I Painted a Wall When I Was Three (1973-1977)
Beginning in 1970 in East Carolina University’s School of Art, I studied under some fine teachers. Those that I remember most were Ed Reep, Elizabeth Ross, Paul Hartley, and Ray Elmore. My first studio art class featured a WWII vet artist, in his 50s, who was the most joyous, demanding, scary, room-filling human being I’ve ever encountered. Edward Arnold Reep (1918-2013) was to be my biggest challenge- a truly grand human being addressing this 18-year-old’s grandiosity. Over two degrees (BFA ‘75/MFA ’78) Ed became The Mentor, and, over a lifetime, a great friend. His teaching, over 40 years, overlapped my 40 years in higher education by about 8 years; that’s a continuity I honor and claim- an eight-decade continuity that continues, in our students, and theirs- a legacy.

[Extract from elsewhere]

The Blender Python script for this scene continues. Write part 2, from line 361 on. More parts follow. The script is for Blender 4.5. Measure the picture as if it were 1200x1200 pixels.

The work created in college shows experimentation with mixed media and watermedia. I risked extravagantly and failed foolishly and frequently. “Hitting the wall” often, I’d loudly ask, “WHERE IS MY VOICE? “. One of the paintings was based on painting the exterior brick wall of my family’s house at the age of three. I thought that the sky blue on the wall would help me get through to Somewhere. It earned a spanking, while I smiled. Finally, in 1976, a passing butterfly flittered by and led to the paintings that would Voice this eternal 3-year-old. That unchosen, flutter by moment became a metaphor for my own spiritual pilgrimage through the wall, and, “Afterglow- the Life Cycle of a Butterfly” emerged as an MFA thesis exhibition in 1977.